Wholesaling Foreclosures: Safest & Most Profitable Real Estate Investing Strategy?
Why has wholesaling foreclosures really emerged as the safest and most profitable strategy for cashing in on the real estate market?
Many assume that as the real estate market is rebounding, they simply can’t go wrong with any real estate investment but that’s a dangerous assumption to make. So why is wholesaling (aka flipping homes) considered the smartest strategy by savvy investors, who is it for and what’s the secret to turning it into a million dollar payday?
All the Risk Associated with Real Estate Investing is Gone, Right?

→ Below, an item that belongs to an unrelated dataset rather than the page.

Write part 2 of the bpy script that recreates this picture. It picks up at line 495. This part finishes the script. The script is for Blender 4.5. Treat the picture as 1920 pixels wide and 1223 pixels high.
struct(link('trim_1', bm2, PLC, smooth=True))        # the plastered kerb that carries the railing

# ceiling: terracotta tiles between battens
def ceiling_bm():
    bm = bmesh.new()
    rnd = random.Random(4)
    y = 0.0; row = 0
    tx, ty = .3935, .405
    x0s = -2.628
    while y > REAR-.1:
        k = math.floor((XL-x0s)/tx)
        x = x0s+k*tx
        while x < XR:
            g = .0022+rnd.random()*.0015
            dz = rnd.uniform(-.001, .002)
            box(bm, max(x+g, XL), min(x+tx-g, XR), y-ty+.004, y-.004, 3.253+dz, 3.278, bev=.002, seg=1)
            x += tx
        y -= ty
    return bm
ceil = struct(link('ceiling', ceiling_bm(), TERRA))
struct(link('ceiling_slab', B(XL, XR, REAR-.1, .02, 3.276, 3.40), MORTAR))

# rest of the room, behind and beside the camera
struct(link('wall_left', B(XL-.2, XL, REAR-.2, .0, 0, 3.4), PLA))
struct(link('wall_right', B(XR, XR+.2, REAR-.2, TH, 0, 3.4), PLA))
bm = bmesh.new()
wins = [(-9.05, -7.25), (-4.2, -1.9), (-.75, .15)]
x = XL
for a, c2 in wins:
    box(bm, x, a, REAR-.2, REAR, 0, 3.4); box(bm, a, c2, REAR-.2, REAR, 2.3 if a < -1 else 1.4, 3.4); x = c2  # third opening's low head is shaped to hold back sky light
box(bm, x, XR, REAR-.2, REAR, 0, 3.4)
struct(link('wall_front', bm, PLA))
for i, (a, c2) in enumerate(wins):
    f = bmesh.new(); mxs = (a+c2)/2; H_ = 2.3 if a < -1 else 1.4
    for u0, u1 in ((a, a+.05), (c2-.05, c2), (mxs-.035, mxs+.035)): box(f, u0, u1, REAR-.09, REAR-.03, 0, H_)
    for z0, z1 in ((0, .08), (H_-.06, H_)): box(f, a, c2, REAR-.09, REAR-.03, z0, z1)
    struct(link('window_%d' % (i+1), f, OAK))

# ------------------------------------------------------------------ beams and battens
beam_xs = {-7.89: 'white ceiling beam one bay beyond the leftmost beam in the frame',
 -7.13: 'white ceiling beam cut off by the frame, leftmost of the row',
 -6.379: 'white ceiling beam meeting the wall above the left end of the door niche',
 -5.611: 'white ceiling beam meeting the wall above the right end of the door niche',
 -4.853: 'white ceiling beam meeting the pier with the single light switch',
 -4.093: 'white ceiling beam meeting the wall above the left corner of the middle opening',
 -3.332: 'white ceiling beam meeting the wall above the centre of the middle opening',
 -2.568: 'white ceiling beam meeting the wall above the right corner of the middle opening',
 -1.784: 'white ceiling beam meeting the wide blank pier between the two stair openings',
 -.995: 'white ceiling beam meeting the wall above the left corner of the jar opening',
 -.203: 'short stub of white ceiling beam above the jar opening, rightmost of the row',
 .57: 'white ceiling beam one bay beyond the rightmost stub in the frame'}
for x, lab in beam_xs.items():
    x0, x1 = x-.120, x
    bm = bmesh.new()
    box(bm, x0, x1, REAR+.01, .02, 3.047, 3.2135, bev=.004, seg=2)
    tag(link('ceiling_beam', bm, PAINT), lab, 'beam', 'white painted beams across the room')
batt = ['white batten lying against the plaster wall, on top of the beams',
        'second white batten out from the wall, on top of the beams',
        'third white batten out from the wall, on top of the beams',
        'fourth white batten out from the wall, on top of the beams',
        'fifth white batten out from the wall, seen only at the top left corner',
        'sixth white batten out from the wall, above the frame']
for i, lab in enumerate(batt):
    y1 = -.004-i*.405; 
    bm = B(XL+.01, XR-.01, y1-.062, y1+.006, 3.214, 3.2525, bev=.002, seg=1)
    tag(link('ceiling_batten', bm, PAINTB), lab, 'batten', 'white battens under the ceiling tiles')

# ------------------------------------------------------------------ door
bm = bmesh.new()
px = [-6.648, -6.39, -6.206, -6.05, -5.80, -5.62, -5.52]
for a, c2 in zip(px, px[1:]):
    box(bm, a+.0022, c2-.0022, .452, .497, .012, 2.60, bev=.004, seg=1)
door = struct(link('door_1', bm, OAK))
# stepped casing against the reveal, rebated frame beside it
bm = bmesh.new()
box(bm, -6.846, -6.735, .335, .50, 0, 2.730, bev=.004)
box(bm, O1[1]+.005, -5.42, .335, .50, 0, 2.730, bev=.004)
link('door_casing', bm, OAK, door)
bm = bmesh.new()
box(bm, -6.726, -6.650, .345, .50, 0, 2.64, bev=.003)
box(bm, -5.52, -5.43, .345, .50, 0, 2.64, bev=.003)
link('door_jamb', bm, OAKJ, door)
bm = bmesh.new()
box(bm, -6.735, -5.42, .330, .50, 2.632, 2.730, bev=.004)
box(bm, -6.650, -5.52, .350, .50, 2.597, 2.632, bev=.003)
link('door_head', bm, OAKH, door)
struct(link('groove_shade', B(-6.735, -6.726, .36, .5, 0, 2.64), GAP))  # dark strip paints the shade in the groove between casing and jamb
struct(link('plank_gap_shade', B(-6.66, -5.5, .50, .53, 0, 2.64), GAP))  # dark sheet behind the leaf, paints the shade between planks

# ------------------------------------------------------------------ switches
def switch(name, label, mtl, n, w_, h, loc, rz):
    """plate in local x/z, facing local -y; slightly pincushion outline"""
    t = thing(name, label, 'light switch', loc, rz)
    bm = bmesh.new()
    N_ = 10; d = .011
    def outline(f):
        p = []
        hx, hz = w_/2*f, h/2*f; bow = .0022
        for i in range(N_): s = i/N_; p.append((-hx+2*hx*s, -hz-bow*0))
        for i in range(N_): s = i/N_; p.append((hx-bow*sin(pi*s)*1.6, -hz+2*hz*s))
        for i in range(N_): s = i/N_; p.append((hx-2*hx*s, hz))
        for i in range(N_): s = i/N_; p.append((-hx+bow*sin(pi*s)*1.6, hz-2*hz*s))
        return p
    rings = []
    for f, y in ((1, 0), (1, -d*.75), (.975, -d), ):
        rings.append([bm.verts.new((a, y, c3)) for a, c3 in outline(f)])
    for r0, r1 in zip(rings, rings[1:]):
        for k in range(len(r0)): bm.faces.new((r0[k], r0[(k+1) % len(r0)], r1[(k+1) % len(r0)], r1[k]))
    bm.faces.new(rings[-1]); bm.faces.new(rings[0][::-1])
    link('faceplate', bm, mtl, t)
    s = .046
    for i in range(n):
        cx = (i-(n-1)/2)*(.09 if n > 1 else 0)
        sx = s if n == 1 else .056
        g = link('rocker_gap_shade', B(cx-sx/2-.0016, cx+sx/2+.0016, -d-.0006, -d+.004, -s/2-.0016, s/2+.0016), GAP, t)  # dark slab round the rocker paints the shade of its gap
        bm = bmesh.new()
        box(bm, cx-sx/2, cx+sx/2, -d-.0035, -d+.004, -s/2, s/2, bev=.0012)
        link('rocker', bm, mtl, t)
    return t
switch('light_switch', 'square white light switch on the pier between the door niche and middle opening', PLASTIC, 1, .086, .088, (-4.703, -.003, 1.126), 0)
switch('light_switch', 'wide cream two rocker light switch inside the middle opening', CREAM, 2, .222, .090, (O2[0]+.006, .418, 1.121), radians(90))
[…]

Investors are right to be confident in the housing market. We are clearly on the verge of a new, extended period of growth that is expected to push home values well above their previous highs during the next decade. However, while there may not be any other sector offering the fantastic combination of returns and security, being realistic there is no form of investment which is 110% risk free. Well, perhaps with the exception of certain forms of wholesaling foreclosures.
There are two main types of risk that face those investing in houses today…
1. Holding Properties
Any period of time a property is held means exposure to risks. There are risks from vandalism, natural disasters like hurricanes and earthquakes and of course the daily battles that come with property management as well as balancing debt and liability associated with a variety of potential, malicious lawsuits.
2. Rehabbing Horror Stories
Both new amateur investors attempting wholesaling for quick cash like Than Merrill on reality TV as well as super-sized hedge funds are rushing in to snap up ‘cheap’ distressed property ‘deals’ only to find themselves the proud new owners of the classic money pit. There are reasons so many properties are being sold so cheap. Financial analysts estimate that over 90% of REOs aren’t in livable conditions and need rehab work. This can quickly turn a $10,000 home into a $100,000 fixer upper with no equity and heavy carrying costs.
Why Wholesaling is Considered So Safe
Wholesaling foreclosures means you get in, get out, get paid and get on to the next deal…
It can be done with no cash, no credit and no handy man skills. If investors aren’t heavily invested into homes with their own cash, or even with a big loan in their names, they have little or nothing to lose. Properties are turned over instantly meaning zero holding time and don’t require fixing up, eliminating all of the risks mentioned above.
Plus, perhaps most importantly, this variation of flipping houses provides multiple exit strategies. If a deal isn’t sold, contracts can be dropped. If the deal is really that good, it can be held, fixed and retailed or even rented for cash flow until sold later on.